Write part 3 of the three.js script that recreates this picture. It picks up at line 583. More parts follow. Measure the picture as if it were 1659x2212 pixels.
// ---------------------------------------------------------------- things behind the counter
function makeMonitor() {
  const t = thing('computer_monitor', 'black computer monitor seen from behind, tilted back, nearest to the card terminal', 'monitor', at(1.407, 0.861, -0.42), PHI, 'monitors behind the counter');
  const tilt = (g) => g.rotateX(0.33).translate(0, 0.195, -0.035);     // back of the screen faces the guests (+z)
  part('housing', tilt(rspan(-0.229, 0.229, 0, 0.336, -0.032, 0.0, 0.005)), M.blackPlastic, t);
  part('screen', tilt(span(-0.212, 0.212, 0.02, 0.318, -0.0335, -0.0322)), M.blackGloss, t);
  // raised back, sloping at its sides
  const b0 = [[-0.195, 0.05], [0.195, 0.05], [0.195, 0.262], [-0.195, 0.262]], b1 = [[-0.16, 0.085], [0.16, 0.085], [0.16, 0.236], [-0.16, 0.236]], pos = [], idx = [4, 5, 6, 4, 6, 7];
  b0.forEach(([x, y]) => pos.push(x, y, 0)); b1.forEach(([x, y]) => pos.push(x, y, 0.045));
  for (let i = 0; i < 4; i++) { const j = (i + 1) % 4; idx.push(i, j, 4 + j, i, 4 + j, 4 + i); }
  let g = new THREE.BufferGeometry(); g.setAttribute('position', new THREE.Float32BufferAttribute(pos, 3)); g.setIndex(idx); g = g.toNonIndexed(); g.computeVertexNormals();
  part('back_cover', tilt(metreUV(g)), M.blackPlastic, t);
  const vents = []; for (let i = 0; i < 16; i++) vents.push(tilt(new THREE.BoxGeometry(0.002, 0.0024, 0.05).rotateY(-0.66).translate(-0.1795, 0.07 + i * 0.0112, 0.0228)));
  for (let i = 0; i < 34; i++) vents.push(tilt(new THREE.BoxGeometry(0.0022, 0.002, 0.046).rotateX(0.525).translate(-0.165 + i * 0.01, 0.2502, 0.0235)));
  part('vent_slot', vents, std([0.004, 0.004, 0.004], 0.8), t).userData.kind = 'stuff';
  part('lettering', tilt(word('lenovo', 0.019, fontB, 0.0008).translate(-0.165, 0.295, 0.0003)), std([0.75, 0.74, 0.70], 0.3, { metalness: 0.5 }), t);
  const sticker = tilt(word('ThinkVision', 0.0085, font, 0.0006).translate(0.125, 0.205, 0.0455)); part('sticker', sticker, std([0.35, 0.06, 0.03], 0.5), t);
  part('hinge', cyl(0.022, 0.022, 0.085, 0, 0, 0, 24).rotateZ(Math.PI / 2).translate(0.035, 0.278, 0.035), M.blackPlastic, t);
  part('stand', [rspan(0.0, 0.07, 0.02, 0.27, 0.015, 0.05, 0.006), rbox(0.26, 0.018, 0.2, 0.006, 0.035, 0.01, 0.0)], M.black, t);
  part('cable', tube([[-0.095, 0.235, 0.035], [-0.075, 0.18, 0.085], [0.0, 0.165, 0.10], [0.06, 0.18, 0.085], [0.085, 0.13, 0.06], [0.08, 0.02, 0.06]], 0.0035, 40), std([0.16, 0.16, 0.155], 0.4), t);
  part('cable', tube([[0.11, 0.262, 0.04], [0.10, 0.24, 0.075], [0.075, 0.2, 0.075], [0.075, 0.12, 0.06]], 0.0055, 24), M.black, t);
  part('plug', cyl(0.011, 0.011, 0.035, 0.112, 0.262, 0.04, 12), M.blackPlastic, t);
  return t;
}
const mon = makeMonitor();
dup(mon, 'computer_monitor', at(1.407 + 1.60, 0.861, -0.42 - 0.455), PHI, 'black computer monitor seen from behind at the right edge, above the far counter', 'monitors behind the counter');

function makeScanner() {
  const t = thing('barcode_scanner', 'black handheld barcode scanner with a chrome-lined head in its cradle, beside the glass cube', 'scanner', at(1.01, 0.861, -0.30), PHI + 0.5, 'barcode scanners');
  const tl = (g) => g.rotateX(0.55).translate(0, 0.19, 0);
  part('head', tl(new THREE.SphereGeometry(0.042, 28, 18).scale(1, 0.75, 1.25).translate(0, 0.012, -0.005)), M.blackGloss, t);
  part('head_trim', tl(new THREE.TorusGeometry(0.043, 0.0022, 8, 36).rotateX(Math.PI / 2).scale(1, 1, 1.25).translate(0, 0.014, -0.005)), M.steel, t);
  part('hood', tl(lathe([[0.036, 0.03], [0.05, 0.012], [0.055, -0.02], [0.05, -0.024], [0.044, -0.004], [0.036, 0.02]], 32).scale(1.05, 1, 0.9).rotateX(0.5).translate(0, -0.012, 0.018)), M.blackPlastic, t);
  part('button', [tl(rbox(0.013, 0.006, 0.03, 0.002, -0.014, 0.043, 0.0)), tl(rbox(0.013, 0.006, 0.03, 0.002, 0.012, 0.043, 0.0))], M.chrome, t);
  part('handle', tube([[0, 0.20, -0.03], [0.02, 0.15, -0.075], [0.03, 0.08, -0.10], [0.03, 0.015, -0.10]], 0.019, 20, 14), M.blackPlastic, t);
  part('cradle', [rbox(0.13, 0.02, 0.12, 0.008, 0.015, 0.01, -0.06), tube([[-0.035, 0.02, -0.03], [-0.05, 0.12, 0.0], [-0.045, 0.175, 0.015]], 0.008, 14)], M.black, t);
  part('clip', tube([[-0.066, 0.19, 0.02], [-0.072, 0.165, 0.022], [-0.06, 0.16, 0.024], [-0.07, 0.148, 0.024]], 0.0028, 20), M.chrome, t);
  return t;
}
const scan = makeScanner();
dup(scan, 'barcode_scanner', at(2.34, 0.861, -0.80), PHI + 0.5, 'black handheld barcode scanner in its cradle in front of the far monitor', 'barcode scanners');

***

* WHAT IS EXPECTED
Make an exact copy of all the data.

* REPLY
Write part 3 of the three.js script that recreates this picture. It picks up at line 583. More parts follow. Measure the picture as if it were 1659x2212 pixels.
// ---------------------------------------------------------------- things behind the counter
function makeMonitor() {
  const t = thing('computer_monitor', 'black computer monitor seen from behind, tilted back, nearest to the card terminal', 'monitor', at(1.407, 0.861, -0.42), PHI, 'monitors behind the counter');
  const tilt = (g) => g.rotateX(0.33).translate(0, 0.195, -0.035);     // back of the screen faces the guests (+z)
  part('housing', tilt(rspan(-0.229, 0.229, 0, 0.336, -0.032, 0.0, 0.005)), M.blackPlastic, t);
  part('screen', tilt(span(-0.212, 0.212, 0.02, 0.318, -0.0335, -0.0322)), M.blackGloss, t);
  // raised back, sloping at its sides
  const b0 = [[-0.195, 0.05], [0.195, 0.05], [0.195, 0.262], [-0.195, 0.262]], b1 = [[-0.16, 0.085], [0.16, 0.085], [0.16, 0.236], [-0.16, 0.236]], pos = [], idx = [4, 5, 6, 4, 6, 7];
  b0.forEach(([x, y]) => pos.push(x, y, 0)); b1.forEach(([x, y]) => pos.push(x, y, 0.045));
  for (let i = 0; i < 4; i++) { const j = (i + 1) % 4; idx.push(i, j, 4 + j, i, 4 + j, 4 + i); }
  let g = new THREE.BufferGeometry(); g.setAttribute('position', new THREE.Float32BufferAttribute(pos, 3)); g.setIndex(idx); g = g.toNonIndexed(); g.computeVertexNormals();
  part('back_cover', tilt(metreUV(g)), M.blackPlastic, t);
  const vents = []; for (let i = 0; i < 16; i++) vents.push(tilt(new THREE.BoxGeometry(0.002, 0.0024, 0.05).rotateY(-0.66).translate(-0.1795, 0.07 + i * 0.0112, 0.0228)));
  for (let i = 0; i < 34; i++) vents.push(tilt(new THREE.BoxGeometry(0.0022, 0.002, 0.046).rotateX(0.525).translate(-0.165 + i * 0.01, 0.2502, 0.0235)));
  part('vent_slot', vents, std([0.004, 0.004, 0.004], 0.8), t).userData.kind = 'stuff';
  part('lettering', tilt(word('lenovo', 0.019, fontB, 0.0008).translate(-0.165, 0.295, 0.0003)), std([0.75, 0.74, 0.70], 0.3, { metalness: 0.5 }), t);
  const sticker = tilt(word('ThinkVision', 0.0085, font, 0.0006).translate(0.125, 0.205, 0.0455)); part('sticker', sticker, std([0.35, 0.06, 0.03], 0.5), t);
  part('hinge', cyl(0.022, 0.022, 0.085, 0, 0, 0, 24).rotateZ(Math.PI / 2).translate(0.035, 0.278, 0.035), M.blackPlastic, t);
  part('stand', [rspan(0.0, 0.07, 0.02, 0.27, 0.015, 0.05, 0.006), rbox(0.26, 0.018, 0.2, 0.006, 0.035, 0.01, 0.0)], M.black, t);
  part('cable', tube([[-0.095, 0.235, 0.035], [-0.075, 0.18, 0.085], [0.0, 0.165, 0.10], [0.06, 0.18, 0.085], [0.085, 0.13, 0.06], [0.08, 0.02, 0.06]], 0.0035, 40), std([0.16, 0.16, 0.155], 0.4), t);
  part('cable', tube([[0.11, 0.262, 0.04], [0.10, 0.24, 0.075], [0.075, 0.2, 0.075], [0.075, 0.12, 0.06]], 0.0055, 24), M.black, t);
  part('plug', cyl(0.011, 0.011, 0.035, 0.112, 0.262, 0.04, 12), M.blackPlastic, t);
  return t;
}
const mon = makeMonitor();
dup(mon, 'computer_monitor', at(1.407 + 1.60, 0.861, -0.42 - 0.455), PHI, 'black computer monitor seen from behind at the right edge, above the far counter', 'monitors behind the counter');

function makeScanner() {
  const t = thing('barcode_scanner', 'black handheld barcode scanner with a chrome-lined head in its cradle, beside the glass cube', 'scanner', at(1.01, 0.861, -0.30), PHI + 0.5, 'barcode scanners');
  const tl = (g) => g.rotateX(0.55).translate(0, 0.19, 0);
  part('head', tl(new THREE.SphereGeometry(0.042, 28, 18).scale(1, 0.75, 1.25).translate(0, 0.012, -0.005)), M.blackGloss, t);
  part('head_trim', tl(new THREE.TorusGeometry(0.043, 0.0022, 8, 36).rotateX(Math.PI / 2).scale(1, 1, 1.25).translate(0, 0.014, -0.005)), M.steel, t);
  part('hood', tl(lathe([[0.036, 0.03], [0.05, 0.012], [0.055, -0.02], [0.05, -0.024], [0.044, -0.004], [0.036, 0.02]], 32).scale(1.05, 1, 0.9).rotateX(0.5).translate(0, -0.012, 0.018)), M.blackPlastic, t);
  part('button', [tl(rbox(0.013, 0.006, 0.03, 0.002, -0.014, 0.043, 0.0)), tl(rbox(0.013, 0.006, 0.03, 0.002, 0.012, 0.043, 0.0))], M.chrome, t);
  part('handle', tube([[0, 0.20, -0.03], [0.02, 0.15, -0.075], [0.03, 0.08, -0.10], [0.03, 0.015, -0.10]], 0.019, 20, 14), M.blackPlastic, t);
  part('cradle', [rbox(0.13, 0.02, 0.12, 0.008, 0.015, 0.01, -0.06), tube([[-0.035, 0.02, -0.03], [-0.05, 0.12, 0.0], [-0.045, 0.175, 0.015]], 0.008, 14)], M.black, t);
  part('clip', tube([[-0.066, 0.19, 0.02], [-0.072, 0.165, 0.022], [-0.06, 0.16, 0.024], [-0.07, 0.148, 0.024]], 0.0028, 20), M.chrome, t);
  return t;
}
const scan = makeScanner();
dup(scan, 'barcode_scanner', at(2.34, 0.861, -0.80), PHI + 0.5, 'black handheld barcode scanner in its cradle in front of the far monitor', 'barcode scanners');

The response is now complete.